Dealer Finance is flexible

Dealer offerings are different from high street loans, with the flexibility to tweak packages to suit individual needs, according to Paul Harrison of the FLA.

If a customer is expecting a work promotion, a PCP with its balloon payment is attractive. A bonus at work is an opportunity to put down a bigger deposit on something like a 0% option, and so on.

“What you see on comparison websites is not necessarily what you get once you drill down into details for credit scoring,” he said.

David Johnson at Perrys added: “You will always lose a bit (of business) to high street lenders, but let’s face it, offers don’t get any better than 0% interest.”

Brisk business in ‘near-prime’

There has been brisk activity in what Peter Stewart, of Vertu Motors, described as ‘near-prime’, as opposed to sub-prime, lending.

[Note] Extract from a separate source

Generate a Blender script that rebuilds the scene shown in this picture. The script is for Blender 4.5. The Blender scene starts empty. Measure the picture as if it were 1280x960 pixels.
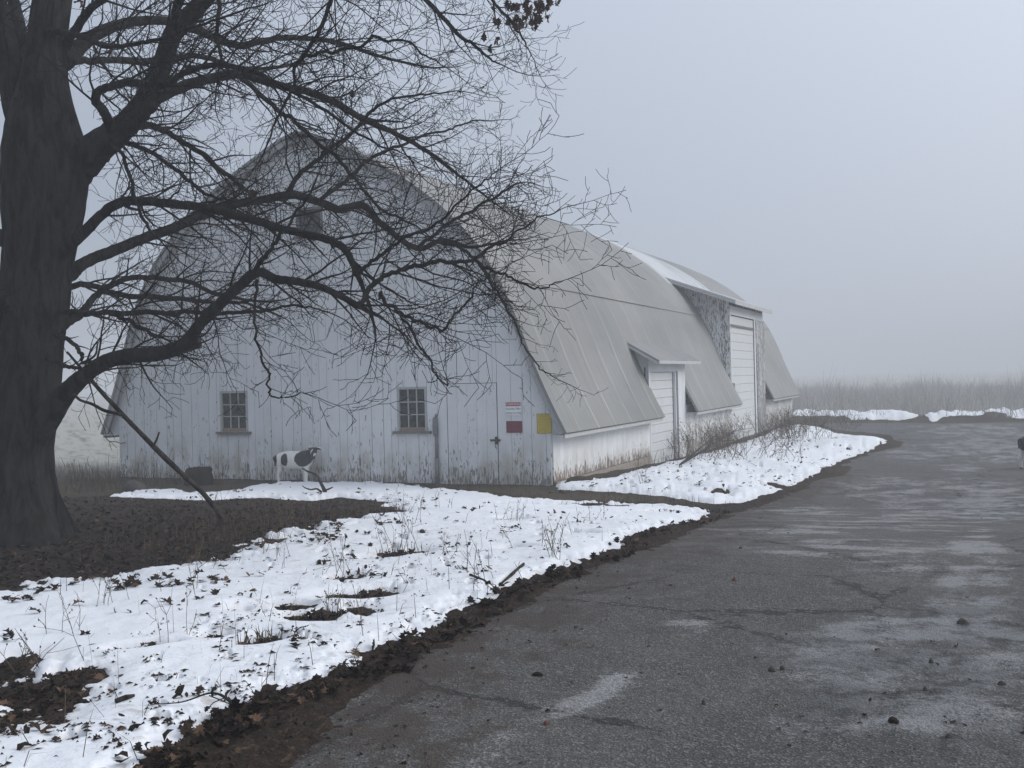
import bpy, math, random
import numpy as np

# ------------------------------------------------------------------ scene, camera, light
S = bpy.context.scene
COL = S.collection
rng = np.random.default_rng(7)
random.seed(7)
F_PX, CAM_H = 1294.0, 2.1
YAW, ROLL = math.radians(23.66), math.radians(1.43)
PITCH = -math.atan((480 - 473.2) / F_PX)
CAM = np.array([0.0, 0.0, CAM_H])
_F0 = np.array([-math.sin(YAW), math.cos(YAW), 0.0])
_R0 = np.array([math.cos(YAW), math.sin(YAW), 0.0])
VF = _F0 * math.cos(PITCH) + np.array([0, 0, math.sin(PITCH)])
_U0 = np.cross(_R0, VF)
VR = math.cos(ROLL) * _R0 - math.sin(ROLL) * _U0
VU = math.sin(ROLL) * _R0 + math.cos(ROLL) * _U0

from mathutils import Matrix, Vector
cam_data = bpy.data.cameras.new("camera")
cam_data.sensor_width = 36.0
cam_data.lens = 36.0 * F_PX / 1280.0
cam_data.clip_start, cam_data.clip_end = 0.05, 5000
cam = bpy.data.objects.new("camera", cam_data)
cam.matrix_world = Matrix(((VR[0], VU[0], -VF[0], CAM[0]), (VR[1], VU[1], -VF[1], CAM[1]),
                           (VR[2], VU[2], -VF[2], CAM[2]), (0, 0, 0, 1)))
COL.objects.link(cam)
S.camera = cam

SUN_EL, SUN_AZ = math.radians(33), math.radians(68)   # azimuth measured from +Y towards +X
world = bpy.data.worlds.new("World")
S.world = world
world.use_nodes = True
wn, wl = world.node_tree.nodes, world.node_tree.links
sky = wn.new("ShaderNodeTexSky")
sky.sky_type = 'NISHITA'
sky.sun_disc = False
sky.sun_elevation = SUN_EL
sky.sun_rotation = SUN_AZ
sky.air_density, sky.dust_density, sky.ozone_density = 1.0, 6.0, 1.0
hs = wn.new("ShaderNodeHueSaturation")
hs.inputs["Saturation"].default_value = 0.45
wl.new(sky.outputs[0], hs.inputs["Color"])
cool = wn.new("ShaderNodeMix"); cool.data_type = 'RGBA'; cool.blend_type = 'MULTIPLY'
cool.inputs[0].default_value = 1.0; cool.inputs[7].default_value = (0.955, 1.0, 1.02, 1)
wl.new(hs.outputs[0], cool.inputs[6])
# an overcast sky is about three times brighter overhead than at the horizon
tc = wn.new("ShaderNodeTexCoord")
# through the cloud sheet the light is mixed from all over the sky: look the sky up nearer the zenith
sq = wn.new("ShaderNodeMapping"); sq.inputs["Location"].default_value = (0, 0, 0.75); sq.inputs["Scale"].default_value = (0.4, 0.4, 0.5)
nm = wn.new("ShaderNodeVectorMath"); nm.operation = 'NORMALIZE'
wl.new(tc.outputs["Generated"], sq.inputs[0]); wl.new(sq.outputs[0], nm.inputs[0]); wl.new(nm.outputs[0], sky.inputs[0])
sx = wn.new("ShaderNodeSeparateXYZ"); wl.new(tc.outputs["Generated"], sx.inputs[0])
def wmath(op, a, b):
    n = wn.new("ShaderNodeMath"); n.operation = op
    for k, v in enumerate((a, b)):
        if hasattr(v, "links"): wl.new(v, n.inputs[k])
        else: n.inputs[k].default_value = v
    return n
ov = wmath('ADD', wmath('MULTIPLY', wmath('POWER', wmath('MAXIMUM', sx.outputs[2], 0.0).outputs[0], 1.0).outputs[0], 0.9).outputs[0], 0.95)
oc = wn.new("ShaderNodeVectorMath"); oc.operation = 'SCALE'
wl.new(cool.outputs[2], oc.inputs[0]); wl.new(ov.outputs[0], oc.inputs[3])
wl.new(oc.outputs[0], wn["Background"].inputs["Color"])
wn["Background"].inputs["Strength"].default_value = 0.15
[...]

“Providers are getting good margins without the debt risk of sub-prime.

“Around 30 months ago, we were doing no more than 60 sub-prime deals a month, but now, with near-prime, it’s more than 100 per month.”

Paul Harrison, of the FLA, said the fact that new car sales last year were higher than anyone could have hoped for was largely due to showroom F&I offerings, which not only generated more footfall but also helped compensate for lean margins on the vehicles themselves.

“The profit on new cars is typically 1% or less, compared with up to 15% on F&I, and the dealer is still incentivised by the manufacturer on 0% deals.

“Many customers would find it difficult to get credit from anywhere other than the dealer in the current economic climate,” continued Harrison.

Dealers have plenty to sing about

Marketing consultant Graham Filmer argued that dealers should be singing a good deal louder about their services than the opera character on Gocompare.com

Filmer, who specialises in financial services after a long career with lenders, explained: “Consumer advice pages in both the motoring and general press are forever pointing out that personal loans from High Street lenders are a better bet than dealer-sourced finance.

“However, in many cases, especially in the current climate, this isn’t necessarily true.

"Research by www.moneysupermarket.com last year revealed that only 15 out every 100 people applying for personal loans qualified for the advertised APR and that only 30% of applicants were accepted in all situations.

This compares with acceptance rates for new cars that are commonly in excess of 75% for showroom-sourced finance.

“There is a real opportunity to promote the values of dealer finance – rapid underwriting, high acceptance rates and, for secured finance, higher levels of consumer protection – rather than at best providing product-only information, or a line indicating ‘finance available’.”

Filmer even challenged manufacturers over 0% promotions.

“Such subsidised rates may not be necessary right now.

"With rates for a £5,000 personal loan ranging from 7.8% APR to 20% APR across mainstream lenders, dealer finance has a lot more to offer customers than simply a subsidised rate.”